◆ **Supplied data**:
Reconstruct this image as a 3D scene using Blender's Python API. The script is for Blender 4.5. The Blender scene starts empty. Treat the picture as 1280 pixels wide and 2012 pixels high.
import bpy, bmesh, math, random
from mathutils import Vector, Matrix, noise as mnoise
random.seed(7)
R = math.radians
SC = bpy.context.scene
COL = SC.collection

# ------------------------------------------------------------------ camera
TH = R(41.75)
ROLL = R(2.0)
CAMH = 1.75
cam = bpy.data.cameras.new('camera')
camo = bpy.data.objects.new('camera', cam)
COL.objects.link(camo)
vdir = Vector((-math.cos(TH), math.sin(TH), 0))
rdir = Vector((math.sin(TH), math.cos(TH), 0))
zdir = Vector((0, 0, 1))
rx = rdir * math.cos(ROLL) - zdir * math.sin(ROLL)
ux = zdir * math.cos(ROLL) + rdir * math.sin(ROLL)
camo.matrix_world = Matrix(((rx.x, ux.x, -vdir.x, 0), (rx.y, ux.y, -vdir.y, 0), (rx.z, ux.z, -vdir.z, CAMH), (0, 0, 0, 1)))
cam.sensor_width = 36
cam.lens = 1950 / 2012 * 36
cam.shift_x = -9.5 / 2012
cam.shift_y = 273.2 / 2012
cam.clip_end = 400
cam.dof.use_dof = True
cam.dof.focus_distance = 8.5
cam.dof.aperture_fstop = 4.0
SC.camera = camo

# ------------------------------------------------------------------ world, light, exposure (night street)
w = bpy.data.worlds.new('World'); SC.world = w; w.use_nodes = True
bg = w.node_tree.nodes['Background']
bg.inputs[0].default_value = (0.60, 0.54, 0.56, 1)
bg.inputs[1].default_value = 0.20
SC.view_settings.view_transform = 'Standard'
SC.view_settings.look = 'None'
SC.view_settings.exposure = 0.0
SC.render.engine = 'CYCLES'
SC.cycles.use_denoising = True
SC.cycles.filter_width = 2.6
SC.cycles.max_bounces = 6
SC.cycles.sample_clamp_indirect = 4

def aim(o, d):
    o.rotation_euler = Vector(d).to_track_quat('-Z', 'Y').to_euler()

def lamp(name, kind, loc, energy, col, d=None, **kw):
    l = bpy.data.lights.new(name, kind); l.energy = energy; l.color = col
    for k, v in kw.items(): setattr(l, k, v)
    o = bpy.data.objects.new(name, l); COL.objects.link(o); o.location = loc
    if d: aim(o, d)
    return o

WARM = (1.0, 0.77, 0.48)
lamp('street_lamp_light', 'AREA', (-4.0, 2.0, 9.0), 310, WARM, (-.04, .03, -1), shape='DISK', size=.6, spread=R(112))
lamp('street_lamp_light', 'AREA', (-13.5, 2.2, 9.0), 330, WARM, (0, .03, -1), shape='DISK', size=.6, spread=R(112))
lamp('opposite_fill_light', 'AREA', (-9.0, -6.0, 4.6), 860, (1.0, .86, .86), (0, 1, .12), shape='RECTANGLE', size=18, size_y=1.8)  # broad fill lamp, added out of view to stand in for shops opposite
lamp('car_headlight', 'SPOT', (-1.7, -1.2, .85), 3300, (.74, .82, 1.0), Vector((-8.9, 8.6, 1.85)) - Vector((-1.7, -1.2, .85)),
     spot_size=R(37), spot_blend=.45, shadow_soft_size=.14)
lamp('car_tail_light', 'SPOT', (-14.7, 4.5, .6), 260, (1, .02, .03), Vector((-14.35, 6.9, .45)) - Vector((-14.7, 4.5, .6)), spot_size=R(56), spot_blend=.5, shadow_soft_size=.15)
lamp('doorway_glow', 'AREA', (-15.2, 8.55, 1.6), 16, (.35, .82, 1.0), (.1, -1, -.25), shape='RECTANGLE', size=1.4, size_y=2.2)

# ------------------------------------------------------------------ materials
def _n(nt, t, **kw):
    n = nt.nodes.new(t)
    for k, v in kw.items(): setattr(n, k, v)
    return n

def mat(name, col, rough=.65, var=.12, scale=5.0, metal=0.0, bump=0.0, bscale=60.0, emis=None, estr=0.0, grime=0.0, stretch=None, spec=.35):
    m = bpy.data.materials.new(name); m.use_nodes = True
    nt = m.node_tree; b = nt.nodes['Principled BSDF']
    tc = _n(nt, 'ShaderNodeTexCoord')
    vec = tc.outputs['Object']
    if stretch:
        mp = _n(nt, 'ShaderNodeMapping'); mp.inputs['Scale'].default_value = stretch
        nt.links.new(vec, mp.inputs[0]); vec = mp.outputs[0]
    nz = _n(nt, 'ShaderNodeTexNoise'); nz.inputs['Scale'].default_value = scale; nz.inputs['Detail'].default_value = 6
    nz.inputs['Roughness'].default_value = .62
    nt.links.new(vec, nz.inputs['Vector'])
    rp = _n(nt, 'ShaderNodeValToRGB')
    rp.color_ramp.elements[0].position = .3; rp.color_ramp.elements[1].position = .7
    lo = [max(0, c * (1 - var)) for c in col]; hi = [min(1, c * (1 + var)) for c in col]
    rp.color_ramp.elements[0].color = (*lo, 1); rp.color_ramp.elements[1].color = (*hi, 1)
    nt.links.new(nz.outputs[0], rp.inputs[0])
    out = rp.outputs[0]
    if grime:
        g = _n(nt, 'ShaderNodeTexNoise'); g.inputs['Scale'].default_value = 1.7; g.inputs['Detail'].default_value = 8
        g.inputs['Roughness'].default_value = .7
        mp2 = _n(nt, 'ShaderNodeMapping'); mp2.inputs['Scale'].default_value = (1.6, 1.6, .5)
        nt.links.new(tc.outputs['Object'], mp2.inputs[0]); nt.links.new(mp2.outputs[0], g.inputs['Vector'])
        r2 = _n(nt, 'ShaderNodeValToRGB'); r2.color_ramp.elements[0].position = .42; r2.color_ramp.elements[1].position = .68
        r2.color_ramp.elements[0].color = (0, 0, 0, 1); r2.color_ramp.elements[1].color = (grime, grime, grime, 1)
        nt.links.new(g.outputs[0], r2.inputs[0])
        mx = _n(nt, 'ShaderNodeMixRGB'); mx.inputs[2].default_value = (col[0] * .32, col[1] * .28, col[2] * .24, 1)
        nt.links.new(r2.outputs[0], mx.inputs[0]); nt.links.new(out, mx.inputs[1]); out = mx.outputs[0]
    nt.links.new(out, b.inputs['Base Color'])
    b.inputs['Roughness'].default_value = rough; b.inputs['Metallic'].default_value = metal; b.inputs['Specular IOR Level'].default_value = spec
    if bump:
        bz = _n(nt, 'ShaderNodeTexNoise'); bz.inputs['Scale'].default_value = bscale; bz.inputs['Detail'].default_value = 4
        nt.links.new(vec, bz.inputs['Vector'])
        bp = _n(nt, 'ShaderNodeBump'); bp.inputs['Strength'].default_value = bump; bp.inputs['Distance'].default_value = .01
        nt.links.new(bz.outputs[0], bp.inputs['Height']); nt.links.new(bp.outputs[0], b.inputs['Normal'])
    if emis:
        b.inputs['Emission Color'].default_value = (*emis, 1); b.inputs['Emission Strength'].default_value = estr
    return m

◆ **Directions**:
Check each line of the data above for the word "scene" and say how many lines contain it, giving nothing besides the number.

◆ **Exercise solution**:
2